According to Standard & Poor's, the projected reported earnings through 12/31/06 for the sum of the components of the S&P 500 is about $79.30/share. As discussed above, the S&P 500 index currently trades at about 1283. Accordingly, the forward P/E ratio of the S&P 500 index is about 16.18 (1283/$79.30). This is slightly higher than the historical P/E ratio of around 14-15. However, bonds are much more richly valued than their historical averages. Moreover, other asset classes such as real estate and commodities are also richly valued right now. It therefore seems inevitable that stocks will eventually catch up to the performance of these other asset classes.

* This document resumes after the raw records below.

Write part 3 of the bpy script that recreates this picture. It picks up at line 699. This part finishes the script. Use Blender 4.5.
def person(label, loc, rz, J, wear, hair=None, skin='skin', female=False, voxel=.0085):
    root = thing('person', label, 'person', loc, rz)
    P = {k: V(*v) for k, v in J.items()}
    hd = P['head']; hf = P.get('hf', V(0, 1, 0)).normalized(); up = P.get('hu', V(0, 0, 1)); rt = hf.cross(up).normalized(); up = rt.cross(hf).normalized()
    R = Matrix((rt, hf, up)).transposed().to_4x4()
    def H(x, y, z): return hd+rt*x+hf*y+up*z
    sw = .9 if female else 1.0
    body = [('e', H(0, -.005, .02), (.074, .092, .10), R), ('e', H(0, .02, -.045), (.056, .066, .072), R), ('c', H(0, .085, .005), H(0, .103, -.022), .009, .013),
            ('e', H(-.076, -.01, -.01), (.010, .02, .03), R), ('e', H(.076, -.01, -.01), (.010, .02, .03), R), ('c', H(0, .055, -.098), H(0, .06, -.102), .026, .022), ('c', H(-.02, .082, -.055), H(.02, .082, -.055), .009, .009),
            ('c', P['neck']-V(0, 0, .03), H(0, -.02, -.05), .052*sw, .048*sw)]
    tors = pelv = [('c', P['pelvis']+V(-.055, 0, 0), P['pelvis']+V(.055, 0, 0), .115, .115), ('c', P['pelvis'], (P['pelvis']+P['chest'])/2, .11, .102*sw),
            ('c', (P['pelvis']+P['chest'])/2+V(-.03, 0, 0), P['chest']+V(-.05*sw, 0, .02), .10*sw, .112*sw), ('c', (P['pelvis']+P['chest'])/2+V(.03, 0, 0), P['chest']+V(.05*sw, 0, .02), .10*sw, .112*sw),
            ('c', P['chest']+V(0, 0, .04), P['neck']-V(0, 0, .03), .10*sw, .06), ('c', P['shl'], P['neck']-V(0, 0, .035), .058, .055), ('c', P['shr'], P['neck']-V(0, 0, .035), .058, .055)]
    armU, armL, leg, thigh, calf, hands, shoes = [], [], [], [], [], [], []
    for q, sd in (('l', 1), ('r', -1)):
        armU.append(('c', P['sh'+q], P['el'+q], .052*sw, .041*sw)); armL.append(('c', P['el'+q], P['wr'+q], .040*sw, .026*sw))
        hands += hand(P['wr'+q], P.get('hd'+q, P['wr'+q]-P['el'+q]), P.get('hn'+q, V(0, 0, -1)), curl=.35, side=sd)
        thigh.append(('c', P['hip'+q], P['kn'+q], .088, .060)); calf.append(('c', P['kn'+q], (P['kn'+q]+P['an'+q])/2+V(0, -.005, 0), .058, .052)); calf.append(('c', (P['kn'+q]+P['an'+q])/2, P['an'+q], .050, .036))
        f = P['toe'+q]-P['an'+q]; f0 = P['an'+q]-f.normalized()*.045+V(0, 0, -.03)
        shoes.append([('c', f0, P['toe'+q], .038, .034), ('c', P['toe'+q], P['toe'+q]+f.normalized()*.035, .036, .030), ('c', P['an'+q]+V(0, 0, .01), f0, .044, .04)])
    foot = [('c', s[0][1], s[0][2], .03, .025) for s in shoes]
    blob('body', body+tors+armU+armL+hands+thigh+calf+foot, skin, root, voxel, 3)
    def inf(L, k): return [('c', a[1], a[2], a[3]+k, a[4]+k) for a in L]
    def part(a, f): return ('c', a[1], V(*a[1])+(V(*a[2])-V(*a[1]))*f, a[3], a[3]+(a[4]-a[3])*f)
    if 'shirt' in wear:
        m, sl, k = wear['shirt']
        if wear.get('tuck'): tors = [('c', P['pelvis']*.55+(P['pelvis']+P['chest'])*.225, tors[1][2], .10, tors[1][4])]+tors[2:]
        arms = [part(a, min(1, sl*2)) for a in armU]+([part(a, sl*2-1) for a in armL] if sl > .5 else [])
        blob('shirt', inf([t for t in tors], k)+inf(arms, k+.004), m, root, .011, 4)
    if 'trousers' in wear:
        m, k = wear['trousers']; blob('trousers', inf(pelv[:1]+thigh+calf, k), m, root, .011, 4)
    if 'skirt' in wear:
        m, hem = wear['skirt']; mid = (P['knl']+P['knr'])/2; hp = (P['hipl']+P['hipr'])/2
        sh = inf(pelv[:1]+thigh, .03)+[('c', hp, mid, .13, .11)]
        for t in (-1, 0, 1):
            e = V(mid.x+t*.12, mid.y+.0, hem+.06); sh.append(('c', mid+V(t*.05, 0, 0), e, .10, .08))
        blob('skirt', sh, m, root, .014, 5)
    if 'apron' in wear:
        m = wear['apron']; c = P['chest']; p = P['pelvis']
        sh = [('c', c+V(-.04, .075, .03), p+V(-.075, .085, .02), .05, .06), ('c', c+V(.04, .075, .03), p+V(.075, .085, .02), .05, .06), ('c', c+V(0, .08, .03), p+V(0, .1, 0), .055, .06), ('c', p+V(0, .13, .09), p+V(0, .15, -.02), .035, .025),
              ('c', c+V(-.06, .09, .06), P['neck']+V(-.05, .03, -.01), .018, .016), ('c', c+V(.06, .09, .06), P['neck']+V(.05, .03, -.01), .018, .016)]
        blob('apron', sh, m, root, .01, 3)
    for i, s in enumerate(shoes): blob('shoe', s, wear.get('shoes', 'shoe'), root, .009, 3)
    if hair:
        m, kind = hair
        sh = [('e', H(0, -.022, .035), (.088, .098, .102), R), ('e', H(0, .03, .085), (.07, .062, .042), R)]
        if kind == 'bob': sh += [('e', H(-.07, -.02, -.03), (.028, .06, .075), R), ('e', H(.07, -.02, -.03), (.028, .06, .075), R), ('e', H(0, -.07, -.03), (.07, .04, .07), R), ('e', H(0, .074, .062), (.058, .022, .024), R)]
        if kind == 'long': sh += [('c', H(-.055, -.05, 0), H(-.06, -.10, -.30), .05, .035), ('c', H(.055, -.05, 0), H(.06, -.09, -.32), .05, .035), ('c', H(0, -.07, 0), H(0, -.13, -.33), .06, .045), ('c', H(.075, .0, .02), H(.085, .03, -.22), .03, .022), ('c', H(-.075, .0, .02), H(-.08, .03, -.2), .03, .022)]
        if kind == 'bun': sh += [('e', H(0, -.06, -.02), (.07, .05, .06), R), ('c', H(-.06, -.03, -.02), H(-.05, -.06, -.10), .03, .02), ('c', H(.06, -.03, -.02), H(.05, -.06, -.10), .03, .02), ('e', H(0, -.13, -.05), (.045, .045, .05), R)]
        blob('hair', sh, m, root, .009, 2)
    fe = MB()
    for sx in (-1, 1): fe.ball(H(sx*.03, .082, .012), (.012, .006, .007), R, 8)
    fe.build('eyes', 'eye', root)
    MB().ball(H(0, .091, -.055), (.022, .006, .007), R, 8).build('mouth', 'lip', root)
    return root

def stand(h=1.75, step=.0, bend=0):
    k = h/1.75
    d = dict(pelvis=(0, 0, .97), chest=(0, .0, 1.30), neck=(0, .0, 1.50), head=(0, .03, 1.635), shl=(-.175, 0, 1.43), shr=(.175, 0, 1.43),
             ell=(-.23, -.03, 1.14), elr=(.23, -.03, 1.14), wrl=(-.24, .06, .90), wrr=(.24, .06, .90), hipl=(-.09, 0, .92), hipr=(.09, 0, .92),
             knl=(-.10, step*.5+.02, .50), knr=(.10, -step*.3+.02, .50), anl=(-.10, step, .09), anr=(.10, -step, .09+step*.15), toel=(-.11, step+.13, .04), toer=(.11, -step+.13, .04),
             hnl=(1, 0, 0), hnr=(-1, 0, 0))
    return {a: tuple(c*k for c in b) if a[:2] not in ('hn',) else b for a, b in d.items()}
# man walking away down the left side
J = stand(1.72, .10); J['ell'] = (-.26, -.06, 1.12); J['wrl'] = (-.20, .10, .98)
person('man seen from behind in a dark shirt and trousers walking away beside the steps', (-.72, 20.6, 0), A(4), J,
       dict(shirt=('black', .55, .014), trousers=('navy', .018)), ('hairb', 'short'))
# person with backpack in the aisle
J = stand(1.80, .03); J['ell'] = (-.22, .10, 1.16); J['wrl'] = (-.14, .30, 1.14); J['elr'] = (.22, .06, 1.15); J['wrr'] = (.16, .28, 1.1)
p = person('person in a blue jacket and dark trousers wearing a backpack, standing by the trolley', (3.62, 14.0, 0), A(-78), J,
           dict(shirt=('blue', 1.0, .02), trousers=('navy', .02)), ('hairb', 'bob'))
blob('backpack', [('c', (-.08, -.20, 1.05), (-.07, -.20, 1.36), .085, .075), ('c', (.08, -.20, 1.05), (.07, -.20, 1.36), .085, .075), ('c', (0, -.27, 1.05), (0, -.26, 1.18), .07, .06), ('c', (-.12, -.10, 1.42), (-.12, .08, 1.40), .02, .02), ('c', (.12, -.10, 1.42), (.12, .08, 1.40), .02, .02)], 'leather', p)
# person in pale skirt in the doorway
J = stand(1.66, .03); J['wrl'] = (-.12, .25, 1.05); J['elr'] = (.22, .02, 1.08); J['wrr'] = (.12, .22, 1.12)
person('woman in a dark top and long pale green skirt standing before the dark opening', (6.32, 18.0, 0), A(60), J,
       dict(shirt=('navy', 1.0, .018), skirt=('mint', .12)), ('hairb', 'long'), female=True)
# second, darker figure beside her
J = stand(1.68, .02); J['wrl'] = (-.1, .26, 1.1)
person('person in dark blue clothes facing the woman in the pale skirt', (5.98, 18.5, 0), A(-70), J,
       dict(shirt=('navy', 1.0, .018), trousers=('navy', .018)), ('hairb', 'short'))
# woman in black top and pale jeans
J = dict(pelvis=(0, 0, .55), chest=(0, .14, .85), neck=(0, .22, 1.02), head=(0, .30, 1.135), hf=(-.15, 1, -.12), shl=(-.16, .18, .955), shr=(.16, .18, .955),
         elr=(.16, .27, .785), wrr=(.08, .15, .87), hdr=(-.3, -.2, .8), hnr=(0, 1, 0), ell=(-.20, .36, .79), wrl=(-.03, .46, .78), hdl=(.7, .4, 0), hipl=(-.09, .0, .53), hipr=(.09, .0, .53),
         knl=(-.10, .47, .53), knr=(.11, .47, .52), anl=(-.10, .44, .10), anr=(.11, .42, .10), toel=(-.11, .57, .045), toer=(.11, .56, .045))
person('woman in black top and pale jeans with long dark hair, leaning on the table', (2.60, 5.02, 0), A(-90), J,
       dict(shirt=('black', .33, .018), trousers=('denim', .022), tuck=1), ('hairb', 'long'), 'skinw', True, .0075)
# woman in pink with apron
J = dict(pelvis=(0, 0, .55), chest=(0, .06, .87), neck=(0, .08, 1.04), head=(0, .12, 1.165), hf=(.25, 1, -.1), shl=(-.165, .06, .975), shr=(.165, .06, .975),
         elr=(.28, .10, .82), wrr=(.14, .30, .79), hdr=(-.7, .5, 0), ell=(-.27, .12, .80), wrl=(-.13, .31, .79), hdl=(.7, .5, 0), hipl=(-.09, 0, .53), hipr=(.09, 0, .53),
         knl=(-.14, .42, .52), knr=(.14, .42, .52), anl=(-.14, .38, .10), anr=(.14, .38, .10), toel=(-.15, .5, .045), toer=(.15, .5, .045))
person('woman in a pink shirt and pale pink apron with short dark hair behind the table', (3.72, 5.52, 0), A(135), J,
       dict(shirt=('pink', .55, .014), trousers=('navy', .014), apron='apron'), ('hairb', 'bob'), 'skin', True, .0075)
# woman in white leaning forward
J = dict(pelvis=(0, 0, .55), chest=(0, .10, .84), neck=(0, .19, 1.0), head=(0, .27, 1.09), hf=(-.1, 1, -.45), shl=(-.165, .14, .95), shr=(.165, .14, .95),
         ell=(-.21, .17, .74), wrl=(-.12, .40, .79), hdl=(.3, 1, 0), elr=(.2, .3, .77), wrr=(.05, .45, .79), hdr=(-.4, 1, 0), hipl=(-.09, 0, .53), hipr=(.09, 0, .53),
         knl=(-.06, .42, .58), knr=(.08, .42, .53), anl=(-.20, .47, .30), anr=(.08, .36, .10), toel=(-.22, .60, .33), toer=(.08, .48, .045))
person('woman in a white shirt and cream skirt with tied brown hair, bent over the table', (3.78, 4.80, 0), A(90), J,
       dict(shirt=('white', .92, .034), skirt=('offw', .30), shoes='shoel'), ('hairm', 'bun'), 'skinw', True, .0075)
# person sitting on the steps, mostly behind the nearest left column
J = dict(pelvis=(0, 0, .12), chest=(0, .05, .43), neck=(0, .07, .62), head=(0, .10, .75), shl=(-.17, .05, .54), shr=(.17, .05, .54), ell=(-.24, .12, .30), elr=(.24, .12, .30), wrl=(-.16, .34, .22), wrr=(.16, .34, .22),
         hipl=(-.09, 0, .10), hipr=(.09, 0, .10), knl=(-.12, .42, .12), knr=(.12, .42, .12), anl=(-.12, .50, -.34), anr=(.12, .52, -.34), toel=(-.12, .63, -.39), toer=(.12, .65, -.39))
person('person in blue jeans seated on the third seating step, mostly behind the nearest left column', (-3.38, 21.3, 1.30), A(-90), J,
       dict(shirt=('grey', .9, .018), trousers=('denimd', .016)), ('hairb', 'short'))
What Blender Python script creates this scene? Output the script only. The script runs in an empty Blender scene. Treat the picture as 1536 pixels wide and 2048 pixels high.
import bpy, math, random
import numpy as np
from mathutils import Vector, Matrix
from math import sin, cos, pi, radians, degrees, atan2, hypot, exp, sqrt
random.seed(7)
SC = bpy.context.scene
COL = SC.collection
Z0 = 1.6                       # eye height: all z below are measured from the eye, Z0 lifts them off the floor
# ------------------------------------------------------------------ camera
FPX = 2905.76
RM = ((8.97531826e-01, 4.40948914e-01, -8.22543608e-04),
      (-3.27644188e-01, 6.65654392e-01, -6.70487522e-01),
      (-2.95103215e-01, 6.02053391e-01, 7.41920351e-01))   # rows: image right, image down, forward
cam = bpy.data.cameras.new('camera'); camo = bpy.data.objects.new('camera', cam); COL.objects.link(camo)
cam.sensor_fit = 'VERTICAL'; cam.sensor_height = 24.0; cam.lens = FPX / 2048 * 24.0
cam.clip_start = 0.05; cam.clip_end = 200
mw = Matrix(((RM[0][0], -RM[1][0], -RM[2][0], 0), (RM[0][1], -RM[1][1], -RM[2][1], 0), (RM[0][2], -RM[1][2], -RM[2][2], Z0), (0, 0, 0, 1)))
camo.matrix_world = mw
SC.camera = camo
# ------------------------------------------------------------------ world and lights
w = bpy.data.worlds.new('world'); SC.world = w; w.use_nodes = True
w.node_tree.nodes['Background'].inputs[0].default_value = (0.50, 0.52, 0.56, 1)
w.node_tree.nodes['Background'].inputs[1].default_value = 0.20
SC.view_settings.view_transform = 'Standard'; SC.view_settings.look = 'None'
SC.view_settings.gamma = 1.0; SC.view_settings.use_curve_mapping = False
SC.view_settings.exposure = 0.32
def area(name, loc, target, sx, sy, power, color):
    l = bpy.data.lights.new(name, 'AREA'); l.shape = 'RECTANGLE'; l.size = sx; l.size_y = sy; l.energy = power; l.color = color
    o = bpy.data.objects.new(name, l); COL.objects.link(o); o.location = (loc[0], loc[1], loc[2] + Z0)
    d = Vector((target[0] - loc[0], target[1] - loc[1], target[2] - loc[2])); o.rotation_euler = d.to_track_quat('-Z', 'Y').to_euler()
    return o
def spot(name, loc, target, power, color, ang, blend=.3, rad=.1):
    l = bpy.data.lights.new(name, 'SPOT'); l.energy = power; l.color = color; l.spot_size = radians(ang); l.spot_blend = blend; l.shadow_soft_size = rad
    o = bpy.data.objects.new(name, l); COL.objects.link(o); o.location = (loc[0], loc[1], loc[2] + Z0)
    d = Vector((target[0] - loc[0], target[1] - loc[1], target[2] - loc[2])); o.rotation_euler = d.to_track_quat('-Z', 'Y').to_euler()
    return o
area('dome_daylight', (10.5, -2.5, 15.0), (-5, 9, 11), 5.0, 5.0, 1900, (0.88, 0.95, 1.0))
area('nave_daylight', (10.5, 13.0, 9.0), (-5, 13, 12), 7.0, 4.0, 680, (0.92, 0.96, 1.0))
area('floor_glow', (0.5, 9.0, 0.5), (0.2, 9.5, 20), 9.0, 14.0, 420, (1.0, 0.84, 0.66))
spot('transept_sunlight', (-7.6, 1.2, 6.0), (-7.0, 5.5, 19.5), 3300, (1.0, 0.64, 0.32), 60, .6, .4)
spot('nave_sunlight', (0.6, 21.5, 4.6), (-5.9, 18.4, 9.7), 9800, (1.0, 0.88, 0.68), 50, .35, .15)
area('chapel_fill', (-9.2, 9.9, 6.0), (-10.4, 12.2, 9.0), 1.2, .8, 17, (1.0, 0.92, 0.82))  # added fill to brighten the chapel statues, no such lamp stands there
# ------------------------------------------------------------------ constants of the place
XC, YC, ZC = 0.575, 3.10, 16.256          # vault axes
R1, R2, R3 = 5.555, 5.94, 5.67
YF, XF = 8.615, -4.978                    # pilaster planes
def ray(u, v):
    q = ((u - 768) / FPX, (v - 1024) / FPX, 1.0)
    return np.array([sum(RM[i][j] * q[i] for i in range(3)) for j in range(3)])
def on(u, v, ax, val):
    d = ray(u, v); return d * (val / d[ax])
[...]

Stocks have been weighed down over the past year in large part due to high energy prices and a FED that has been steadily raising short-term interest rates. However, consumer price inflation is still relatively low and bonds are expensive. The yield on the 10-yr US bond is currently about 4.56%. The earnings yield on the S&P 500 based on estimated 2006 earnings is about 6.18% (i.e., the inverse of the 16.18 P/E ratio). Therefore the earnings yield on the S&P 500 is about 1.62% higher than the 10-yr bond yield. This is large disparity and is certain to shrink over the next few years as the S&P 500 outperforms the 10-yr bond.
I believe that 2006 will continue to be a good year for the S&P 500. The S&P 500 probably won't increase in value every month, but even after accounting for a pullback or two this should be a good year nevertheless.